それぞれの断崖





題名:それぞれの断崖
作者:小杉健治
発行:NHK出版 1998.04.24 初版
価格:\1,600

 この作者は初めて読むのだが、割と衝撃的であった。いわゆる家庭内暴力に始まって少年犯罪のもたらす惨劇、それをとりまく被害者と加害者の家族の葛藤、破滅と再生、孤独と親子の絆、少年法の抱える問題、仕事の矛盾……実に現代的で多彩なテーマに真っ向から挑んだ小説である。

 驚いたのはページターナーであること。とにかくぐいぐい読んでしまうのは、テーマの鋭さもさながら、主人公の駄目さ、不運さがどこまでも、文字どおり地獄の底までも彼自身を堕としてゆくあたり、最近にない破滅の快感まで覚えるほどで、やはり小説というのはここまでやらねば、と感慨を新たにさせられてしまったほどである。

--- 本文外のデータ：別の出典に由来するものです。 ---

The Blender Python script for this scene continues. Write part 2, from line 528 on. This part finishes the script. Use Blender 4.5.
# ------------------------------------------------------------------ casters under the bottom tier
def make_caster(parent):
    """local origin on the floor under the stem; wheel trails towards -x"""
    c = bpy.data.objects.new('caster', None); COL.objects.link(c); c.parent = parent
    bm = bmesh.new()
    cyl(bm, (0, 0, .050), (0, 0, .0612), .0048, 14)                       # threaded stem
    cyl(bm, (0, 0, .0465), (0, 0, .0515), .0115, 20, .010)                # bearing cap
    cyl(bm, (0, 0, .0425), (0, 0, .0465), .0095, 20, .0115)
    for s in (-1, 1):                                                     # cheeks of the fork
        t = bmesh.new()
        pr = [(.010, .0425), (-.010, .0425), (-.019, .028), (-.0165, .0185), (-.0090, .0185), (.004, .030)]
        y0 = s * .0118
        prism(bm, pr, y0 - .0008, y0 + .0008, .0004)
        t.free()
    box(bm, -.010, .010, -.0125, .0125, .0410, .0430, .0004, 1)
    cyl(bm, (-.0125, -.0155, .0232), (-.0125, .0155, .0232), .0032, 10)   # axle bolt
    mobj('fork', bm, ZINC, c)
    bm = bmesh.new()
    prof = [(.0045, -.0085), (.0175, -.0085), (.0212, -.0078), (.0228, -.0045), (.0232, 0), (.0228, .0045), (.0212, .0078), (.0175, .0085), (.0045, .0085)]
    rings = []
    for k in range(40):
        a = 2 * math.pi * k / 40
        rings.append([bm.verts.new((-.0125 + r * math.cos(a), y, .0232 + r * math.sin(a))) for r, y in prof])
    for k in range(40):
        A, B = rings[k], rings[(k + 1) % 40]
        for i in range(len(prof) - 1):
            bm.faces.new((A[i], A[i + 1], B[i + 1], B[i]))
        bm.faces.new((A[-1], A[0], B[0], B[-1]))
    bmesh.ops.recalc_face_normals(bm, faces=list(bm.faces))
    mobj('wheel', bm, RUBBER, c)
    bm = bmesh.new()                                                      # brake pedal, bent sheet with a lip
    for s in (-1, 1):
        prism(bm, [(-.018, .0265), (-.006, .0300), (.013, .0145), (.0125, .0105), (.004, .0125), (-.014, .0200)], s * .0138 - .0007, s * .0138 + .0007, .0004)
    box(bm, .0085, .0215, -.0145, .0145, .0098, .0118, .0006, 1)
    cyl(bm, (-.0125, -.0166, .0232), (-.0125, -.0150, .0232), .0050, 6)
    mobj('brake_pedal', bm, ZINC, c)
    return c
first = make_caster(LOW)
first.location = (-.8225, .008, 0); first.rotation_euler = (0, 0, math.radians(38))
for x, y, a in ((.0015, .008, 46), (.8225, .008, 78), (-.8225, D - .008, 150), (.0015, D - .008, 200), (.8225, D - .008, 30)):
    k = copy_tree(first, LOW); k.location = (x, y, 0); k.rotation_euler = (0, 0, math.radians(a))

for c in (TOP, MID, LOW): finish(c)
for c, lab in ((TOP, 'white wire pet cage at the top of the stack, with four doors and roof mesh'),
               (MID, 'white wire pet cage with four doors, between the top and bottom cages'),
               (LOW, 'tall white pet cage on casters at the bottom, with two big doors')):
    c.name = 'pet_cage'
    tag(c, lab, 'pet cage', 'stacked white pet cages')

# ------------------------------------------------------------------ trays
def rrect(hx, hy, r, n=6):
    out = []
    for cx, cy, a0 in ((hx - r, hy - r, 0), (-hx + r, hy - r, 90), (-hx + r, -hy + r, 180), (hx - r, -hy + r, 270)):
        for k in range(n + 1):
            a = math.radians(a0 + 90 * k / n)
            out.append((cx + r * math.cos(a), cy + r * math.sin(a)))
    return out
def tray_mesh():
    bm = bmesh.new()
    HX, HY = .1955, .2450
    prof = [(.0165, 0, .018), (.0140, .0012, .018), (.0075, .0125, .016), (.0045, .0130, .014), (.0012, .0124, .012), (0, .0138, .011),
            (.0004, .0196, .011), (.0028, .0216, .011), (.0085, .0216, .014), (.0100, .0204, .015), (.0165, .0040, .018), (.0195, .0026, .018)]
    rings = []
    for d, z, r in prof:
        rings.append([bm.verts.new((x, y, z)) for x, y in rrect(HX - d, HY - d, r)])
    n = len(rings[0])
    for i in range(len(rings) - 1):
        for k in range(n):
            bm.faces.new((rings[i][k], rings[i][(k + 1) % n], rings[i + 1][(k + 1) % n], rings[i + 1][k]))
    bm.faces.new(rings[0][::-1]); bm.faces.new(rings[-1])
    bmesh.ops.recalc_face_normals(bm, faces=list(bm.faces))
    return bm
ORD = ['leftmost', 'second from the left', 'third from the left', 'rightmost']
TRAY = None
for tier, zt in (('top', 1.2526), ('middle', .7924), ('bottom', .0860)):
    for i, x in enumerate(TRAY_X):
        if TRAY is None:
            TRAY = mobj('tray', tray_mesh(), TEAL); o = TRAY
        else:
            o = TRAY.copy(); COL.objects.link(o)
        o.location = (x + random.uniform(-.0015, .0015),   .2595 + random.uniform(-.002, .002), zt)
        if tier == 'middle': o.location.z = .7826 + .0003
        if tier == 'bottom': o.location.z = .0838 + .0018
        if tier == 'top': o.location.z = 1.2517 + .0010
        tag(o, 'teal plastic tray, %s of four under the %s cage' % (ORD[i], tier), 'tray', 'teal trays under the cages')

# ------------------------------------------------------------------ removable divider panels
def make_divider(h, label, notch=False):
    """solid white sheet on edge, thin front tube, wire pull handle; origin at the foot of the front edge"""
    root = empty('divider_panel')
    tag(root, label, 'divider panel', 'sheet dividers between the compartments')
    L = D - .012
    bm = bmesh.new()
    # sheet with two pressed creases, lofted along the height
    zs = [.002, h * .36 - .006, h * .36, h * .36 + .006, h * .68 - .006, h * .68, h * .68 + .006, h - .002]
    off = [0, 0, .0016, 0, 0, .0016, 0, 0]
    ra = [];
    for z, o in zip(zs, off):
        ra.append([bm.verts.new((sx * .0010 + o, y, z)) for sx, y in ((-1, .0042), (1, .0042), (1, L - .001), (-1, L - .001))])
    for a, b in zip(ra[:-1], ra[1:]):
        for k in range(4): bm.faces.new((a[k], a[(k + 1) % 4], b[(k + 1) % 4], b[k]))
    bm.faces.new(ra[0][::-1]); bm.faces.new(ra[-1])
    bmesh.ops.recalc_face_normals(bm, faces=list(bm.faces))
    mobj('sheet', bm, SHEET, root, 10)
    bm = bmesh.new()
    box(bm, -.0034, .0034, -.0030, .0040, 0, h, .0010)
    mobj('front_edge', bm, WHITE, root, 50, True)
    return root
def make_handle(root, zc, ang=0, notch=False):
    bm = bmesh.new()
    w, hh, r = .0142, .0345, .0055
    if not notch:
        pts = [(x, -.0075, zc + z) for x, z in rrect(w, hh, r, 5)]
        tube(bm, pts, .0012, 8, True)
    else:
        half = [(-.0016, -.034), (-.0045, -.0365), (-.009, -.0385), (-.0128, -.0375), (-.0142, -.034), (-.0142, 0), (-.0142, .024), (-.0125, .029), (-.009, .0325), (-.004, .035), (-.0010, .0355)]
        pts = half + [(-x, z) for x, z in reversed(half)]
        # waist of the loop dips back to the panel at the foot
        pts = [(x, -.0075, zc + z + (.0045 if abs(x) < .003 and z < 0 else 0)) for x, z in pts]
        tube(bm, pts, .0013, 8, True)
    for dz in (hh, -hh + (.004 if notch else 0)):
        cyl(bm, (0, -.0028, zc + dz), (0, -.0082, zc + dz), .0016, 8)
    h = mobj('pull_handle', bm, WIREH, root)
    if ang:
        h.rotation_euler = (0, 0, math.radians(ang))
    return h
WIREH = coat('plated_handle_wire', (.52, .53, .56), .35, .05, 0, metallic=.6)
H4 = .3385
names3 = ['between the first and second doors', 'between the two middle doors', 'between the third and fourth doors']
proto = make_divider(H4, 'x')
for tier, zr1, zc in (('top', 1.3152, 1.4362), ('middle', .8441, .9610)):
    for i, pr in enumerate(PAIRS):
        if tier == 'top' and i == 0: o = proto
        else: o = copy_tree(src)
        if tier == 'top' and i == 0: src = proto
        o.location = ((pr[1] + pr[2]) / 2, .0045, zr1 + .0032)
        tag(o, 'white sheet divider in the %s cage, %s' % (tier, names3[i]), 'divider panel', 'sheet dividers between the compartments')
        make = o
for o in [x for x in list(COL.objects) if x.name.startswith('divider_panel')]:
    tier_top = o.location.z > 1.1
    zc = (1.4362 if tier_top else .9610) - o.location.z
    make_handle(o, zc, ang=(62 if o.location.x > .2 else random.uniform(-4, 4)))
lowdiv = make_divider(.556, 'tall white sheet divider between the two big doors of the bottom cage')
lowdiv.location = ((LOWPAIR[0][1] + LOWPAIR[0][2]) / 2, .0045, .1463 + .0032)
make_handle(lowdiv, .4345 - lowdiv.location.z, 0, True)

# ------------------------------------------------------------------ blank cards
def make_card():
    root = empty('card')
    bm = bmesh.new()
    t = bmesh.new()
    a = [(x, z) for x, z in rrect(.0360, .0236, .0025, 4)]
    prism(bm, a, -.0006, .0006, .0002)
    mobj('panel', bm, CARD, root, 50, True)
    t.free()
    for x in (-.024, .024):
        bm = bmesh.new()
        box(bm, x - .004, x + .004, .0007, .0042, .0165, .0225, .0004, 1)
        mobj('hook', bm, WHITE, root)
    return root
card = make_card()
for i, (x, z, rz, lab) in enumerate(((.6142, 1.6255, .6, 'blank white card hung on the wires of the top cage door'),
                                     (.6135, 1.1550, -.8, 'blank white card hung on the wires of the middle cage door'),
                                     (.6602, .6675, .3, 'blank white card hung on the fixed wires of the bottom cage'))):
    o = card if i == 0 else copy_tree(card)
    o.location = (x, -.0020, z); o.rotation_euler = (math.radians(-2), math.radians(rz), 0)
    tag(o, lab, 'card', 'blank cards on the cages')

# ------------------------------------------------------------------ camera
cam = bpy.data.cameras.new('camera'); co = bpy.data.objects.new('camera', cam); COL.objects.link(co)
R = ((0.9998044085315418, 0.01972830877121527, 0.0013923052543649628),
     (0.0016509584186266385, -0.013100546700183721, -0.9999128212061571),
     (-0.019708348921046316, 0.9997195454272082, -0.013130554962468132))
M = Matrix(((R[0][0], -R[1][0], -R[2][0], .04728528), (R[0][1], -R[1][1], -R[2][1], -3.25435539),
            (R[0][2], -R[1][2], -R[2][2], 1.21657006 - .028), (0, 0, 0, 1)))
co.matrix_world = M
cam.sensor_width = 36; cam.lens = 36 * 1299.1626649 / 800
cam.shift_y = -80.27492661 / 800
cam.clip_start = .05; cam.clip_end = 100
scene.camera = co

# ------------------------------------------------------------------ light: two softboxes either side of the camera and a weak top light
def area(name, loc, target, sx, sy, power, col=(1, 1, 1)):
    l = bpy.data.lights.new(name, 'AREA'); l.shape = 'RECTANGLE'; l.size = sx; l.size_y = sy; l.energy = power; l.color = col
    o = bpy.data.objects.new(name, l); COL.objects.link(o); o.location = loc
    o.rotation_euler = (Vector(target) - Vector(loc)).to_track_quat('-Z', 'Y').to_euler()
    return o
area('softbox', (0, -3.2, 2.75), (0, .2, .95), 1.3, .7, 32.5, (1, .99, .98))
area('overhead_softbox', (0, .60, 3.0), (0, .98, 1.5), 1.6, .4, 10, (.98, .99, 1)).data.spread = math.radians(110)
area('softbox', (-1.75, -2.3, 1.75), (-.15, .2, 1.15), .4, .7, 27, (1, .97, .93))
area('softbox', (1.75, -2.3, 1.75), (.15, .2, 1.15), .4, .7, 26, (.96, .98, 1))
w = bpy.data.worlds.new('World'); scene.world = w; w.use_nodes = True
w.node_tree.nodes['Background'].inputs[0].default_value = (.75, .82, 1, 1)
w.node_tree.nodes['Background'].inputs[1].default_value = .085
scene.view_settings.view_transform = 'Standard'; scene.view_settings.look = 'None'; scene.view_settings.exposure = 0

 とても身近なできごとからここまで破滅的な物語を紡げる作家の力量はかなりのもので、欲を言えばもう少し読みにくくてもよかったかとさえ思うほど、面白かったのである。

 断崖の意味についても、なんだか中年サラリーマンの悲哀から繋がっているようで、身につまされる部分がある。どこまでも徹底して格好悪い主人公のおっさんとその頑固な趣味の悪さまでもが、だからこそ共鳴できる目線の低さを感じさせ、逆に嫌味がない。こういう作品は若い作家には書けないのである、とつくづく思う。

 かなり過激な犯罪を扱った割に、その犯罪者に関しては、主人公の心を通してしか描かれていないのが、少しばかり不足である。加害者の家族を通じてでも、その犯罪者側の異様さをもっと表現していただきたかった。その辺の不足が、作品をヒューマニズム臭くしてしまっており、せっかくの修羅の道がもったいないほどであった。もっともその辺は読者側の趣味と言ってしまえばそれまでなのだろうけれど……。